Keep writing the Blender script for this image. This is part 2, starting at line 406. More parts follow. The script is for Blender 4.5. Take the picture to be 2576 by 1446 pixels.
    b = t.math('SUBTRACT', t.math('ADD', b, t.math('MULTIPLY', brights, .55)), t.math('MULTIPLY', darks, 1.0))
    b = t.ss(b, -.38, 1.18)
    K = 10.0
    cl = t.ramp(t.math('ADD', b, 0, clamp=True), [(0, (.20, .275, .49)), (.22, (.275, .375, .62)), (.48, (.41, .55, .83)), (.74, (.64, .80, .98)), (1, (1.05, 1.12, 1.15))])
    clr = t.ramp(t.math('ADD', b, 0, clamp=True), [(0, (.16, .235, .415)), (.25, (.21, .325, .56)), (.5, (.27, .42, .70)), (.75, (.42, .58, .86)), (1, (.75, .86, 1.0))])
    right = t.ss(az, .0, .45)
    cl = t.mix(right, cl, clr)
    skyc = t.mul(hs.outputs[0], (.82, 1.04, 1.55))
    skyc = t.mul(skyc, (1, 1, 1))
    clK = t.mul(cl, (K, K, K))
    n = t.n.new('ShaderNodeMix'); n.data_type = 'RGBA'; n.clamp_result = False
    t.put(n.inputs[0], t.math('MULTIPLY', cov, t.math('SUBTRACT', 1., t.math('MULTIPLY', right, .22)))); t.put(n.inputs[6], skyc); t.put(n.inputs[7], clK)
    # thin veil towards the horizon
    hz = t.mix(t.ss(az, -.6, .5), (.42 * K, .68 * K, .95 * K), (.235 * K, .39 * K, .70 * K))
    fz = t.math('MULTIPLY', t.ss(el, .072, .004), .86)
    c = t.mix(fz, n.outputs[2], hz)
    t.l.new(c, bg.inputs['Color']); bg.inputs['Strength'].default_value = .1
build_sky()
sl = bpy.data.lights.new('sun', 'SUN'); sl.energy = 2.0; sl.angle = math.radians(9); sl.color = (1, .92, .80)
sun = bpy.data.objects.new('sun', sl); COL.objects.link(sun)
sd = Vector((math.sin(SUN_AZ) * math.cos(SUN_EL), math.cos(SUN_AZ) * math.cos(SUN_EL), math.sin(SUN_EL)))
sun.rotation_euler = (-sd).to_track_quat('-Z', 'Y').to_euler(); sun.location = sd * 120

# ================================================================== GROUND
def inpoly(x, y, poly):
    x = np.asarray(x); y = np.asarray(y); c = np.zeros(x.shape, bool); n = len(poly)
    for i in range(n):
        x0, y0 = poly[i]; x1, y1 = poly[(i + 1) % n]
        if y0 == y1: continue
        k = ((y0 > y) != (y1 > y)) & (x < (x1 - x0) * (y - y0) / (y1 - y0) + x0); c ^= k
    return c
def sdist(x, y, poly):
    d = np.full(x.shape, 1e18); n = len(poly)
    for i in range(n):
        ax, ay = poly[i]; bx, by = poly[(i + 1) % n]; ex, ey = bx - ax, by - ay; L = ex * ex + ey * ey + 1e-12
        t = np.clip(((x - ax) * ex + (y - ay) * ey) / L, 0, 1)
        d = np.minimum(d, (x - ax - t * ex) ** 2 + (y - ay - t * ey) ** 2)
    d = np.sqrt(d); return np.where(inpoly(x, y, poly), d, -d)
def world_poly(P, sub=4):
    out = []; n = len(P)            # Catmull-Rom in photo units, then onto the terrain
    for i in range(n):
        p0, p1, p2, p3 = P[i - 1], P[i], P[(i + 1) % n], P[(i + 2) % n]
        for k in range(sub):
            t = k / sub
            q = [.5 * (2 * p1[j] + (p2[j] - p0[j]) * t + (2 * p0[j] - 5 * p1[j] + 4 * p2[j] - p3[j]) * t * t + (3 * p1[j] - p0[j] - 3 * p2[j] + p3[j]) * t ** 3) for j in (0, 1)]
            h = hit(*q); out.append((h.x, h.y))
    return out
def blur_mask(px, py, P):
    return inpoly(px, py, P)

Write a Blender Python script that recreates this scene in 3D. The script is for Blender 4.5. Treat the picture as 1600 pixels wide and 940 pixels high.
+ + + + + + +
- **SHORT EXERCISE**: Reproduce the data, keeping every line exactly the same.

- **SOLUTION FOR THIS PROBLEM**:
Keep writing the Blender script for this image. This is part 2, starting at line 406. More parts follow. The script is for Blender 4.5. Take the picture to be 2576 by 1446 pixels.
    b = t.math('SUBTRACT', t.math('ADD', b, t.math('MULTIPLY', brights, .55)), t.math('MULTIPLY', darks, 1.0))
    b = t.ss(b, -.38, 1.18)
    K = 10.0
    cl = t.ramp(t.math('ADD', b, 0, clamp=True), [(0, (.20, .275, .49)), (.22, (.275, .375, .62)), (.48, (.41, .55, .83)), (.74, (.64, .80, .98)), (1, (1.05, 1.12, 1.15))])
    clr = t.ramp(t.math('ADD', b, 0, clamp=True), [(0, (.16, .235, .415)), (.25, (.21, .325, .56)), (.5, (.27, .42, .70)), (.75, (.42, .58, .86)), (1, (.75, .86, 1.0))])
    right = t.ss(az, .0, .45)
    cl = t.mix(right, cl, clr)
    skyc = t.mul(hs.outputs[0], (.82, 1.04, 1.55))
    skyc = t.mul(skyc, (1, 1, 1))
    clK = t.mul(cl, (K, K, K))
    n = t.n.new('ShaderNodeMix'); n.data_type = 'RGBA'; n.clamp_result = False
    t.put(n.inputs[0], t.math('MULTIPLY', cov, t.math('SUBTRACT', 1., t.math('MULTIPLY', right, .22)))); t.put(n.inputs[6], skyc); t.put(n.inputs[7], clK)
    # thin veil towards the horizon
    hz = t.mix(t.ss(az, -.6, .5), (.42 * K, .68 * K, .95 * K), (.235 * K, .39 * K, .70 * K))
    fz = t.math('MULTIPLY', t.ss(el, .072, .004), .86)
    c = t.mix(fz, n.outputs[2], hz)
    t.l.new(c, bg.inputs['Color']); bg.inputs['Strength'].default_value = .1
build_sky()
sl = bpy.data.lights.new('sun', 'SUN'); sl.energy = 2.0; sl.angle = math.radians(9); sl.color = (1, .92, .80)
sun = bpy.data.objects.new('sun', sl); COL.objects.link(sun)
sd = Vector((math.sin(SUN_AZ) * math.cos(SUN_EL), math.cos(SUN_AZ) * math.cos(SUN_EL), math.sin(SUN_EL)))
sun.rotation_euler = (-sd).to_track_quat('-Z', 'Y').to_euler(); sun.location = sd * 120

# ================================================================== GROUND
def inpoly(x, y, poly):
    x = np.asarray(x); y = np.asarray(y); c = np.zeros(x.shape, bool); n = len(poly)
    for i in range(n):
        x0, y0 = poly[i]; x1, y1 = poly[(i + 1) % n]
        if y0 == y1: continue
        k = ((y0 > y) != (y1 > y)) & (x < (x1 - x0) * (y - y0) / (y1 - y0) + x0); c ^= k
    return c
def sdist(x, y, poly):
    d = np.full(x.shape, 1e18); n = len(poly)
    for i in range(n):
        ax, ay = poly[i]; bx, by = poly[(i + 1) % n]; ex, ey = bx - ax, by - ay; L = ex * ex + ey * ey + 1e-12
        t = np.clip(((x - ax) * ex + (y - ay) * ey) / L, 0, 1)
        d = np.minimum(d, (x - ax - t * ex) ** 2 + (y - ay - t * ey) ** 2)
    d = np.sqrt(d); return np.where(inpoly(x, y, poly), d, -d)
def world_poly(P, sub=4):
    out = []; n = len(P)            # Catmull-Rom in photo units, then onto the terrain
    for i in range(n):
        p0, p1, p2, p3 = P[i - 1], P[i], P[(i + 1) % n], P[(i + 2) % n]
        for k in range(sub):
            t = k / sub
            q = [.5 * (2 * p1[j] + (p2[j] - p0[j]) * t + (2 * p0[j] - 5 * p1[j] + 4 * p2[j] - p3[j]) * t * t + (3 * p1[j] - p0[j] - 3 * p2[j] + p3[j]) * t ** 3) for j in (0, 1)]
            h = hit(*q); out.append((h.x, h.y))
    return out
def blur_mask(px, py, P):
    return inpoly(px, py, P)

Write a Blender Python script that recreates this scene in 3D. The script is for Blender 4.5. Treat the picture as 1600 pixels wide and 940 pixels high.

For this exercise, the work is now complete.